The Old Testament gives us the preparation time. There we have God’s people as children going to school, learning through symbols and types and shadows, but with no realization of the wonderful truths now made known, and therefore Isaiah could say, “Eye hath not seen, nor ear heard, neither have entered into the heart of man, the things which God hath prepared for them that love Him.”

But all that has changed today. Now our eyes do see, our ears do hear, and our hearts should be able to comprehend the wonderful things which God has prepared for those in union with Himself through the Lord Jesus Christ. “God hath revealed them unto us by His Spirit,” and so we still need the Old Testament, for the things written there were for our learning.

We go back in the Old Testament and see the exercises of the people of God in years gone by, but we do not stay there; we learn wondrous lessons, but we move on to the full and glorious revelation that God has given in the new dispensation. It is here our souls revel in the precious truths now made known.

Christians sometimes imaging that if they come to God in worship, for instance in singing, in the very words of the Holy Scripture, like some of our friends who sing the Psalms, their worship takes on a higher character than that of Christians using what they can “man-made hymns.” And yet what is the fact?

We might gather together and sing the Psalms week after week, and year after year, and always be conscious of the fact that we are singing the very words of Scripture, but there would not be a syllable that would give us our place within the holiest, accepted in the Beloved; and you will find that where Christians are content thus to approach God in worship, they have no realization of the fullness of the Christian’s position.

It could not be, because the Psalms as all other Old Testament Scripture leads us up to the door, but they do not carry us inside into the fullest blessing. Therefore, you will generally find people who are wedded to the Psalms, precious as they are, a legal people, knowing very little of the fullness of grace, and most of them are content to go through life thinking it is altogether too much to believe that a man can be saved and know it in this life – just let them go on trusting and hoping, and perhaps God will give them dying grace at last.

You may have heard of the good old Scotch woman who said, “We will not sing any of these man-made hymns, we will sing just the Psalms of David to the tunes that David wrote!” The fact is that a Spirit-taught Christian today can enjoy in a hymn precious and wonderful truths which would have been amazing to David, truths of which he knew absolutely nothing.

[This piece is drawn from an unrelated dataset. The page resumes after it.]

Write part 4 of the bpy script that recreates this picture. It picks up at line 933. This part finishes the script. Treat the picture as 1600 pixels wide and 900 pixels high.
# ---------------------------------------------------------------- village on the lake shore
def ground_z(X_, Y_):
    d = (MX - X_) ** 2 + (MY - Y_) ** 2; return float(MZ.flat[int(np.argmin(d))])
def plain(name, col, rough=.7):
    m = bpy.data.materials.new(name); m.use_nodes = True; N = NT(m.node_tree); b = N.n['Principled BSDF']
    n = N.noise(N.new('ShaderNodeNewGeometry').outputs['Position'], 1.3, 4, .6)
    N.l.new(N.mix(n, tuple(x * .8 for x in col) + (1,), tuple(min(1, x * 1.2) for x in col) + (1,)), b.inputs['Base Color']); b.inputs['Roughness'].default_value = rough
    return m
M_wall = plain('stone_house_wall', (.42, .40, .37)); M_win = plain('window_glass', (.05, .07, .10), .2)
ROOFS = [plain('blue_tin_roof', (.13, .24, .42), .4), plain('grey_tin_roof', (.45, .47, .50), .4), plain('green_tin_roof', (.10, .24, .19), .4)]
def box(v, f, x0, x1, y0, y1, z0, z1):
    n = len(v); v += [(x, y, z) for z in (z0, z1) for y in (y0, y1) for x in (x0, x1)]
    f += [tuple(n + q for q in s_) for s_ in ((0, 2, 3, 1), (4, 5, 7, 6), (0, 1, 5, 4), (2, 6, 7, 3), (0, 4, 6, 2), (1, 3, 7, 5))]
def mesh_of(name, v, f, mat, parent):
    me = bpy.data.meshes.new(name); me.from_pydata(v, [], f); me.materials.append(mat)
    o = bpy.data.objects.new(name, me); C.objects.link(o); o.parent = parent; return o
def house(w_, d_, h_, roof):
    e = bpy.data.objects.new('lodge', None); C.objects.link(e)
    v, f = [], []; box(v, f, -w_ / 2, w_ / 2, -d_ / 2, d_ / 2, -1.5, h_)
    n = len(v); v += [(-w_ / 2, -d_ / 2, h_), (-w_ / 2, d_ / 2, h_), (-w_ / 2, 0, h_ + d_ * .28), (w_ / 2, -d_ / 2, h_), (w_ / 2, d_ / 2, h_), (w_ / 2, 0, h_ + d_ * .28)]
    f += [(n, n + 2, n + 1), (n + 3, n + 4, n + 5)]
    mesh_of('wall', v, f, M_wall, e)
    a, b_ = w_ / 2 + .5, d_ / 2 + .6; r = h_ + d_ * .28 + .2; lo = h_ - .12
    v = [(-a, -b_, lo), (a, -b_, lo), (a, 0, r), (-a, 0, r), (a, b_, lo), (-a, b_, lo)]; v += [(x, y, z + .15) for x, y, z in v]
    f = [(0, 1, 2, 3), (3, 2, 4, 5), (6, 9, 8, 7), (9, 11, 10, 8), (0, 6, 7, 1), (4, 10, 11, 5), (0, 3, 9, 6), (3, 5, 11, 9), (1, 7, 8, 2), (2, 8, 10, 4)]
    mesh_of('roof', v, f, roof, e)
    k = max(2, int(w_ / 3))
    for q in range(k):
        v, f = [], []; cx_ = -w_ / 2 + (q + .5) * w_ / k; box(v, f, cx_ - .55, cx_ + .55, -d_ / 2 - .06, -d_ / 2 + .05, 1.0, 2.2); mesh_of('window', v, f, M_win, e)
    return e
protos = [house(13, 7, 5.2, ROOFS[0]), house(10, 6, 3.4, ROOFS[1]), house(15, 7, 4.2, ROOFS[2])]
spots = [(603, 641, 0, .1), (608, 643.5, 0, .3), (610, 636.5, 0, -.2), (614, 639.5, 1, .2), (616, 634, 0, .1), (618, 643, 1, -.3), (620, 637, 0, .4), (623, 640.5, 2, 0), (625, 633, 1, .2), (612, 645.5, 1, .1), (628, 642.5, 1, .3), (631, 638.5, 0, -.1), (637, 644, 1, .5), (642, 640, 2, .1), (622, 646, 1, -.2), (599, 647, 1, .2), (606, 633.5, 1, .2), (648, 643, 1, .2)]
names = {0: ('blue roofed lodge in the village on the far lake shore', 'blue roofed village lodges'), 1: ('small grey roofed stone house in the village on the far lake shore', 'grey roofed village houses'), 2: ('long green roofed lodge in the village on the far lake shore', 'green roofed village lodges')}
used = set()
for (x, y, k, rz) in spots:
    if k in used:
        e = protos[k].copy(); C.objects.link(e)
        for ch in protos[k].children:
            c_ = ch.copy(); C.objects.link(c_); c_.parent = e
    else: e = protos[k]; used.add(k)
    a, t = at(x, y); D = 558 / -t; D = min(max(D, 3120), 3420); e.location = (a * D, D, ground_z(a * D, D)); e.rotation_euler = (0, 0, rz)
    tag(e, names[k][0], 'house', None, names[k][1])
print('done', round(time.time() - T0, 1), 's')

What a wonderful thing it is to think we live in the dispensation of the grace of God!

– H.A.I.


Poster’s Notes:

* “the Old Testament days:” Many within Christendom today have not understood that Scripture leads believers in Christ to learn of the “schoolmaster” and move onward to that which it revealed (but not intended to deliver—Heb 7:19) through “figure” (typology) and “shadow” (Col 2:17; Heb 8:5; 9:9; 10:1), which is faith in Christ (Gal 3:24, 25).

Faith is before and after, but not in the Law, for “the law is not of faith” (Gal 3:12), that is, the Law does not reveal faith but rather works, thus the two are in diverse dispensations of God’s work (i.e. one can base a false rightness with God by what they do, or a true rightness by what Christ did). “Therefore, leaving the discussion of the elementary principles of Christ, let us go on to completion” (Heb 6:1).